“I am alone, my phone never rings anymore,” says Mr Peter Mangiti, the former Devolution principal secretary who was pushed out of office and charged in court after the first National Youth Service scandal broke four years ago.
The Nation caught up with him at the Royal Golf Course on Nairobi’s Ngong Road, where he spends most of his days.
Mr Mangiti says he has learnt more in the past four years, during which he has been in the cold, than he has in his entire adult life.
‘BETRAYAL’
When he is not fighting to clear his name in court, he is most likely playing golf to pass time, and perhaps distract himself from the coldness that comes with courtroom benches.
When we arrive at the club, we find Mr Mangiti all alone, wearing a striped T-shirt, a pair of shorts and flat shoes, ready for a game. However, there are not many people available to play with him.“I am handicap 13 and now a pensioner,” he says as he finally tees off. “I have all the time in the world to do things I was never able to do when I was in office.”
Though he has less company than ever before, he says that he is not bitter with anyone.
“The burden of betrayal rests on my fake friends who vanished the minute they heard I was in trouble. It’s not on me,” he says.
But the man, a career civil servant who rose through the ranks as a civil engineer to the post of director of Water Services, after which he was made the principal secretary in the Devolution ministry, before he crashed out in a slew of corruption-related allegations, says he is no longer bothered by his friends’ absence.

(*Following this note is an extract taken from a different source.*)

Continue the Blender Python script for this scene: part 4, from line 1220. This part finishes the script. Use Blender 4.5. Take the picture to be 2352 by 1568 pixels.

“I take a different view. My phone never rings anymore, but this is a blessing in disguise. I now know my fake friends from the genuine ones. This experience has helped me sieve a lot of fake friends,” he says.
BITTERNESS
Not everyone left, though. He says a few genuine friends have stood by him and have come to support him.
When we sit down for lunch – beef ribs and ugali – he admits that life has been hard. He had three cars but had to sell two. If the one he has breaks down, he would have to call a cab on one of the taxi-hailing apps or jump into a matatu.
He says one of the things he learnt very quickly was to drop the rank and entitlement once all the perks that came with the office were taken away.
“You can imagine coming from earning Sh1 million a month to just Sh68,000. How do you survive? But I have learnt not to be bitter. If you are going through such challenges and you add bitterness, you could easily die,” he says.
Mr Mangiti says he now just looks at the positive side of the experience and this helps him move on.
“It is better to have one or two friends than a bunch who sing your praises but are happy to see you go down. You have to battle with perceptions. Some family members whom I turn to when I am financially struggling, wonder how daft I was if I didn’t leave government as a rich man,” he says.